HACI adayları terminal binasından geçerken gözleri duvardaki panolara takılınca abdestleri kaçıyor diye siz Atatürk Havalimanı’ndaki mayo reklamlarını kaldırtırsanız, orada frene basıp duramazsınız.
Sonra Denizli Belediyesi’nin marifetleriyle karşılaşırsınız.
Ardından "Efendim insanlar ayrı ayrı oturma hakkına da mı sahip değiller?" gerekçesiyle parti kongrelerinde ve yıldönümü törenlerinde "harem" ve "selamlık" kuralları uygularsınız.
Derken sıra "ilköğretim" çağındaki çocuklara "cihat çağrısı" yapmaya gelir.
Ve bu marifetin ardındaki isim çıkar, utanmadan, hangi ülkede yaşadığını düşünmeden, yaptığının bu ulusa hangi geleceği hazırladığını bilmeden -veya belki de bilerek yani kasıtla- hareket edip, "Ne yani? Çocuklara manevi değerlerini öğretmeyip de fuhuş mu öğretseydik?" gibi, demagojinin en iğrenç ve en seviyesiziyle övünür.
Bir kere ülkeyi bu seslerin egemen olduğu bir coğrafya haline getirirseniz, İslamiCihad’ın, Hizbullah’ın, "Amal"ın, "HAMAS "ın ve hatta El Kaide’nin gelip buraya yerleşmesi için altyapıyı hazırlamış olursunuz.
Öyle bir ortamda tutar eski Cumhurbaşkanı’nın oğlu "Babamın mezarını yapan usta bir evliya idi. Yapılan çekimlerde, pembe mermerleri babamın anıt mezarına koyarken mermerlerin kendiliklerinden yerlerine dizildikleri görülüyor ama o mübarek zat hiç görünmüyor. Zaten o zat ben ücret mücret istemem diyerek gelip orada çalışmış. Sonra da kimseden bir şey istemeden ortadan kaybolmuş" der.
Biliyorsunuz şimdi gündemde yine "billboard" denen reklam panolarına "mayolu kadın resmi koymak mümkün mü, değil mi?" yahut belediyeler (özellikle İstanbul Büyükşehir Belediyesi veya ilçe belediyeleri) bu konuda bir yasak getirdi mi getirmedi mi tartışması var.
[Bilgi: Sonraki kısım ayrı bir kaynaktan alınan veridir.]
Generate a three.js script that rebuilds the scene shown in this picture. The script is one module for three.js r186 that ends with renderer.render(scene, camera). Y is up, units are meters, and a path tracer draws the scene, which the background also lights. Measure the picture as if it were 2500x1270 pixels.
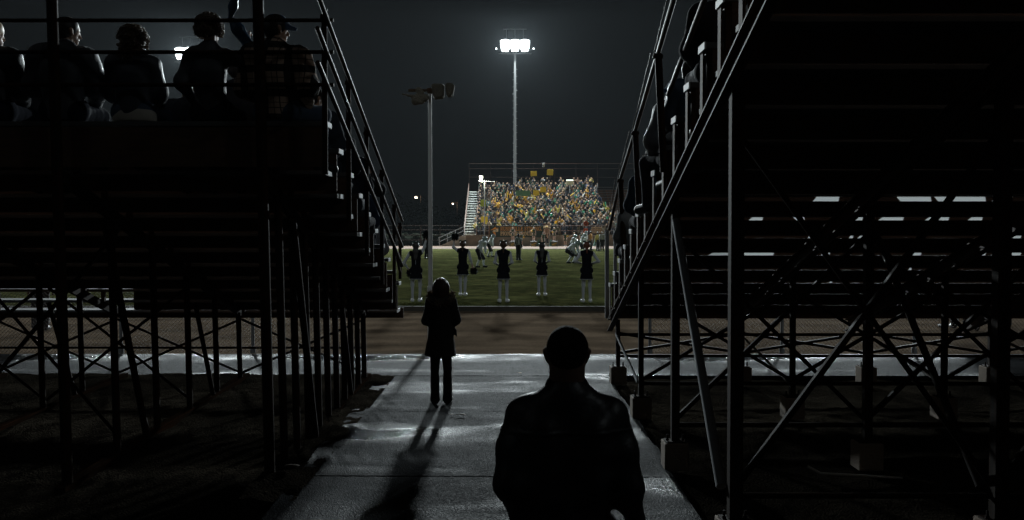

Bu billboardları kiralayan mayo firması sahibinin, "Bu yasağı kaldırmazlarsa ben de o billboardlara, patlıcan ve hıyarlara mayo giydirip resimlerini koyacağım" dediği bildiriliyor.
İyi eder.
Başbakan da bakarsınız bu patlıcan ve hıyarları görünce, Uluslararası Basın Enstitüsü (IPI) üyelerine, "Biz laik rejimden ayrıldığımız anlamına gelen ne yaptık da bağırıyorlar, anlayamadık" dediğini anımsar.
Adalet ve Kalkınma Partisi (AKP) iktidara geleli beri insanların din duygularını istismar ettiklerini ve laik rejimin altını oyduklarını gösteren sayısız örnek yaşandı.
Sadece Milli Eğitim Bakanlığı’na bağlı okul ve kurumlarda yapılanların listesi yayımlansa, Türkiye’nin ne kadar acımasız ve sistemli bir şekilde kendi zemininden kaydırılmak istendiği açıkça görülür.
Ama kimse bunların üzerinde durmuyor. Kimse geçenlerde "Hálá faal haldeyiz" diyen ve ülkedeki irticai faaliyetleri izleyip hükümete rapor etmesi gereken "Başbakanlık Takip Kurulu"nun bugüne kadar ne yaptığını, ne zaman hangi olayda hükümeti uyardığını ve bu uyarı nedeniyle neler yapıldığını sormuyor. Sormayınca da Başbakan kimsenin bir şey fark etmediğini zannedip, "Durup dururken ne oldu?" demekte sakınca görmüyor.